Teodora Villalobos, whose “temporary restaurant” has fought against adversity for 13 long years, is a prime example of everything that is wrong with the system and what this humble corner has to offer.
Teodora Villalobos poses in front of her stand in North Hollywood Station on October 2023 by Nancy Cruz
Villalobos, a single mother with this as her sole source of income, shares the helplessness that exists in wanting to simply do your job and constantly being harassed and belittled by your own city rather than supported.
Villalobos left her original spot on the corner of Santa Monica and Vermont, after L.A. Country Public Health officials threw all of her food merchandise away. Villalobos got reestablished in the corner of North Hollywood Station along with other vendors and their “temporary restaurants.”
Villalobos, who has received various warnings by city officials over the years, began attending community meetings to better understand her options and rights as a street vendor. She has long urged the city for a permit that includes “temporary restaurants” in their agenda and while she’s been told the city is working on it, nothing has ever come out of it.
“For them to give us a permit to be able to work legally and without worry. That’s what we want, to be happy working and not have anyone bother us,” states Villalobos. “But like this, we are always thinking that the city will come soon.”
For years street vendors have asked for one thing and one thing only – to be able to work in peace. Peace from the continuous harassment of city officials. Peace from the outrageous fines and insurmountable requirements whose purpose is to destroy the very same peace they yearn for.
The peace to do the work they love and look forward to, in spite of it all.
“I love my job, my cooking. When they tell me, ‘oh how delicious your food is’ I love that,” states Villalobos “That’s what motivates me the most. That is all.
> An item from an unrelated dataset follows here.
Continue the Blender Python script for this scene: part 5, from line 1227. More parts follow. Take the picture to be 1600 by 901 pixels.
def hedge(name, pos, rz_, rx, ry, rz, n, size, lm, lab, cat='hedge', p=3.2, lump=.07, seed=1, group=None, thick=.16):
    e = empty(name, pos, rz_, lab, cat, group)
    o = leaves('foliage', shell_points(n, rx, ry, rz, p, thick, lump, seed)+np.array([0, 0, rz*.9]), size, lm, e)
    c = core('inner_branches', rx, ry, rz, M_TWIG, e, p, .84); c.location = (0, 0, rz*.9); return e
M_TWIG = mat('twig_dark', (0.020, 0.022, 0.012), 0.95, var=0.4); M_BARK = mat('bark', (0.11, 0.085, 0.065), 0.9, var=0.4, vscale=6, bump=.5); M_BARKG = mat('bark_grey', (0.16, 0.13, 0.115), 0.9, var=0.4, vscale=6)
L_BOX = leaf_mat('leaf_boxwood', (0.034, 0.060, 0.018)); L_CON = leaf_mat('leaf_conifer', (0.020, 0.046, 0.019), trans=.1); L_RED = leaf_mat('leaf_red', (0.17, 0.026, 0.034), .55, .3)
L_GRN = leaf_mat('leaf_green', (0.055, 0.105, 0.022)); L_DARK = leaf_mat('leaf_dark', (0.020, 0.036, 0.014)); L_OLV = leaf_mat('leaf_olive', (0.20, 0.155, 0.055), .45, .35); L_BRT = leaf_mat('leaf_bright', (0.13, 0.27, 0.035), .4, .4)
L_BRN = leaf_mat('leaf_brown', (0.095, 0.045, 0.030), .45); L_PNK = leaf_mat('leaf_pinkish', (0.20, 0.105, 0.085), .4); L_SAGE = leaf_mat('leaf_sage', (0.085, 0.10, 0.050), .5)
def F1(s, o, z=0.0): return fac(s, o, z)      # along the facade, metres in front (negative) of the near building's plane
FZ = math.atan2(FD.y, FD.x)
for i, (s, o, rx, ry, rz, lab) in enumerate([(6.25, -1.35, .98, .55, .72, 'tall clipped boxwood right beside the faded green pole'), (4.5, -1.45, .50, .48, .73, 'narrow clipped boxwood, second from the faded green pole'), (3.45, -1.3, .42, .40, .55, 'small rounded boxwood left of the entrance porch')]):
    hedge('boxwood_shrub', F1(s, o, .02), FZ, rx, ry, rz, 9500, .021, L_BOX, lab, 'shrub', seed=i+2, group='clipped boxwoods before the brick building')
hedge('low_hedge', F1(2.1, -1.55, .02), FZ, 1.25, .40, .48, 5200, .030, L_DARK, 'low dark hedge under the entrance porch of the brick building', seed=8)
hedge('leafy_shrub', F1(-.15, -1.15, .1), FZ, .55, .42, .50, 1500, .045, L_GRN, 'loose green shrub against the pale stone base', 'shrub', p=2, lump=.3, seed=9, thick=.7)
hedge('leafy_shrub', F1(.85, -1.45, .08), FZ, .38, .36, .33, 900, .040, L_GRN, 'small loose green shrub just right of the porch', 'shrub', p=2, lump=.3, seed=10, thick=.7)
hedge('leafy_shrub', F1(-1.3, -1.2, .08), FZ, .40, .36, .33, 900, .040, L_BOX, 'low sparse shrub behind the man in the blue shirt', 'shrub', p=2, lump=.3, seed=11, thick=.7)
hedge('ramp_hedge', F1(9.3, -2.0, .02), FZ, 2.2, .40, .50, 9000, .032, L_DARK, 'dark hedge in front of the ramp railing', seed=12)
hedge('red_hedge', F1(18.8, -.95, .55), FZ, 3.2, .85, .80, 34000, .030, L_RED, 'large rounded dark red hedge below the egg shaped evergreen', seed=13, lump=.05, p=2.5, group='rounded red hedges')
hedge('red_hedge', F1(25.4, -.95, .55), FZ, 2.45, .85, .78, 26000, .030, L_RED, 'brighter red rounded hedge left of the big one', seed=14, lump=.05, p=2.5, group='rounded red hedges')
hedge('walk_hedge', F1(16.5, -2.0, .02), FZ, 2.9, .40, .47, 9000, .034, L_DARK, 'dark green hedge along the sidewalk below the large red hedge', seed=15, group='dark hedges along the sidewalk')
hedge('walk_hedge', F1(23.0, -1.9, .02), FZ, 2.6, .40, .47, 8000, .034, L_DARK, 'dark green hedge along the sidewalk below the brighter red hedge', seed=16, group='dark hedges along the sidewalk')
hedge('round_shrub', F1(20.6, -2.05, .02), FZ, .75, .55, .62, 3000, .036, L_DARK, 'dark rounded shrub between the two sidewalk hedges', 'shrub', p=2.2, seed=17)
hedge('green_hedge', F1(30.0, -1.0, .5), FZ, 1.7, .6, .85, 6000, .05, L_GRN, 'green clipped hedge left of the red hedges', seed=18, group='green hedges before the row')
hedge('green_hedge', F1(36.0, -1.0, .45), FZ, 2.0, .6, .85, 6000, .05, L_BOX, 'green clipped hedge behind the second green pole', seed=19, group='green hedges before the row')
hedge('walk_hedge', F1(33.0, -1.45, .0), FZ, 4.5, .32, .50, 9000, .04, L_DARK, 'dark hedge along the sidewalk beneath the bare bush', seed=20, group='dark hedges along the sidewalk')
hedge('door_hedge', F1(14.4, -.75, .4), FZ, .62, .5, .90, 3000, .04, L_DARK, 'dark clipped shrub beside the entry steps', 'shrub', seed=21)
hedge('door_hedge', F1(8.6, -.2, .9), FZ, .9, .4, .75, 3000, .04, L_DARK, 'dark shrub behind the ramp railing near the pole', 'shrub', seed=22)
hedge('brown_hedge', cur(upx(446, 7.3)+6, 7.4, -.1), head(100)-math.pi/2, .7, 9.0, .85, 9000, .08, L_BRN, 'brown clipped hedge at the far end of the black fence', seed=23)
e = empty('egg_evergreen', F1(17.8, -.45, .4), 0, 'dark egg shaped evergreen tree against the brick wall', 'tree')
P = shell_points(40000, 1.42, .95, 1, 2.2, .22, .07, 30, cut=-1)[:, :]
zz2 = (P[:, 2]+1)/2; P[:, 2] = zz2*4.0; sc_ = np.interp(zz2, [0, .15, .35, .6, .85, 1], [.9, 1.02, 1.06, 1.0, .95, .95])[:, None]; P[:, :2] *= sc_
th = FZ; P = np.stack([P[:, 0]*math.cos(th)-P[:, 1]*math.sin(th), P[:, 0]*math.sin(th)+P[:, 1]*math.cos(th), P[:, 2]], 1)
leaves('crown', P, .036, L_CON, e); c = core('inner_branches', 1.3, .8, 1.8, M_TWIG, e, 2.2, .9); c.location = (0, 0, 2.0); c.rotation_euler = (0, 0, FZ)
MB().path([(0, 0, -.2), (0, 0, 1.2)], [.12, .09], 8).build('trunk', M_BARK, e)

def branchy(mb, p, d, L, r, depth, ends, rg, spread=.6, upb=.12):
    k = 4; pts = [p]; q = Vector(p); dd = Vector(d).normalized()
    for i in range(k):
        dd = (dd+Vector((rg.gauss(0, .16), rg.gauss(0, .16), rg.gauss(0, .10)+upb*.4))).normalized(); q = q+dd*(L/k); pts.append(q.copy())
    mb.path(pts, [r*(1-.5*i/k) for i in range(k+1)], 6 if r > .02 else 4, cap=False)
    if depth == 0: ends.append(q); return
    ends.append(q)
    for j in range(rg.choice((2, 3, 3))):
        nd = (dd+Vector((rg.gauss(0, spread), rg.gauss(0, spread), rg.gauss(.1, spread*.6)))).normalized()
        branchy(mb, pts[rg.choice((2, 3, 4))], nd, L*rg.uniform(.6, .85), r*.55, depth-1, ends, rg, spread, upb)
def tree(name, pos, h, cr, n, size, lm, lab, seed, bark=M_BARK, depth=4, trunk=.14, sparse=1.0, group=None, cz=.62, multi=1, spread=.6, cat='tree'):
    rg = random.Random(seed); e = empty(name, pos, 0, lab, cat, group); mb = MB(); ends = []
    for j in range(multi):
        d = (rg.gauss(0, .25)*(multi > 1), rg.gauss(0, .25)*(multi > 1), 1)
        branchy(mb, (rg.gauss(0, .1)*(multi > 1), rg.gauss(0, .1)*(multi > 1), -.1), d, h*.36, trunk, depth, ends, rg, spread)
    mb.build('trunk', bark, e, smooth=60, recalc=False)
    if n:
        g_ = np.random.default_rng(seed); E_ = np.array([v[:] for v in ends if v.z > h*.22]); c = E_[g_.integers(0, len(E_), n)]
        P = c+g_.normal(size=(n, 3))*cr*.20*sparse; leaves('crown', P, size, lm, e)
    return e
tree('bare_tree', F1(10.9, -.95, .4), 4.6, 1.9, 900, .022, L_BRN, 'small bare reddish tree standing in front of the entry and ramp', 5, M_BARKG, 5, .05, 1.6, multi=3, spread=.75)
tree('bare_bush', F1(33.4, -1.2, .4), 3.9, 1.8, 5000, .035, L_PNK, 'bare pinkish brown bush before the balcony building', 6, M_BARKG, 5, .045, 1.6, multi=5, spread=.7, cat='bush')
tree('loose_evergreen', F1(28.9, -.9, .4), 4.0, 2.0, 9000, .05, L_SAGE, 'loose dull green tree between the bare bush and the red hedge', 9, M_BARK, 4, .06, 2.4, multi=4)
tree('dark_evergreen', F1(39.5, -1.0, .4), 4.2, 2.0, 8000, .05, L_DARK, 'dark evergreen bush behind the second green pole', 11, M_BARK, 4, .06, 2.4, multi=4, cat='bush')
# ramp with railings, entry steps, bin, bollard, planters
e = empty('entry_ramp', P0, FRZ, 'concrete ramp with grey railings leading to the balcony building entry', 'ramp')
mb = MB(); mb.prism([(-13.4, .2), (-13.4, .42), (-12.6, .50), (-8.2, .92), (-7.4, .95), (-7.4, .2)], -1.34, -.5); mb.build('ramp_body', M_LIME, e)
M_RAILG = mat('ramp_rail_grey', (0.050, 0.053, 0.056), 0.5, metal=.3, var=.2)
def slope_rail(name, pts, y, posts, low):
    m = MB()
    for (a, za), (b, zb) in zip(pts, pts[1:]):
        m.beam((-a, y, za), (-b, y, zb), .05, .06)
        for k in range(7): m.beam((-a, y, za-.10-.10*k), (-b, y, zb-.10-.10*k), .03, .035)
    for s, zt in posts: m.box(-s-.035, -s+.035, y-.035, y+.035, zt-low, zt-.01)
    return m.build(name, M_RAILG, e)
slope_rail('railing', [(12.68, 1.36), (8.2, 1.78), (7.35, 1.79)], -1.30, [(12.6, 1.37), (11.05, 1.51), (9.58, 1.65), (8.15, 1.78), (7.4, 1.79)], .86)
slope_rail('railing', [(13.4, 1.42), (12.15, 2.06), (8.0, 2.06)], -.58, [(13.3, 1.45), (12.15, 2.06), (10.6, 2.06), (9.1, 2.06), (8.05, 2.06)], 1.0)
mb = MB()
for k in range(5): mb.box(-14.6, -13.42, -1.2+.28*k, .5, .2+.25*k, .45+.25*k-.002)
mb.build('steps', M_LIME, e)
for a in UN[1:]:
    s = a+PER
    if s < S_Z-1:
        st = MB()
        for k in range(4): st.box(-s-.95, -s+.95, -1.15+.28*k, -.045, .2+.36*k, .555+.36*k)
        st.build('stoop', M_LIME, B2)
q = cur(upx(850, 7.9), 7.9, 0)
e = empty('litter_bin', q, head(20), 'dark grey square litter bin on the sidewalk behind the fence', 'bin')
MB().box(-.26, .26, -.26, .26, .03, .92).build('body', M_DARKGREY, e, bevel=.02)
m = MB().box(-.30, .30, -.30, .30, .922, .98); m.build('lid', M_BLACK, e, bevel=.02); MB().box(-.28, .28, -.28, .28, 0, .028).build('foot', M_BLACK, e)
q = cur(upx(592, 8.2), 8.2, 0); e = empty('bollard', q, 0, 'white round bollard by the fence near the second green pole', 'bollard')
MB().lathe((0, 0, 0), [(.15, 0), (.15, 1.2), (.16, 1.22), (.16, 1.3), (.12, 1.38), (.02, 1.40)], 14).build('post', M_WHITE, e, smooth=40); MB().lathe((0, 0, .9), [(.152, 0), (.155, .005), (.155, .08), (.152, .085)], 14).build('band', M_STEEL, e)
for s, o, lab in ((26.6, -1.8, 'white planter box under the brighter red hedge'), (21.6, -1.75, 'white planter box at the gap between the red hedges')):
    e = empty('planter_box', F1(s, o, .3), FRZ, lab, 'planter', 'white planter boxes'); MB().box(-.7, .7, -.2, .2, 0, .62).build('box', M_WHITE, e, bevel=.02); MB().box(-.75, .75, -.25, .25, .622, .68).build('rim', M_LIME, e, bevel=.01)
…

I feel happy.”
There are an estimated 10,000 street vendors in the city of Los Angeles and only 165 have been issued permits according to an August 2021 report by UCLA.
It is absolutely unacceptable that such an integral and crucial part of the community is so often ignored when they are living testimony to the Angeleno culture. In the face of it all, something has to be done.
Guillermo Martinez and Teodora Villalobos have created a sense of community in a corner that otherwise bleak and boring, continues to be a symbol of unity in a rather divisive world.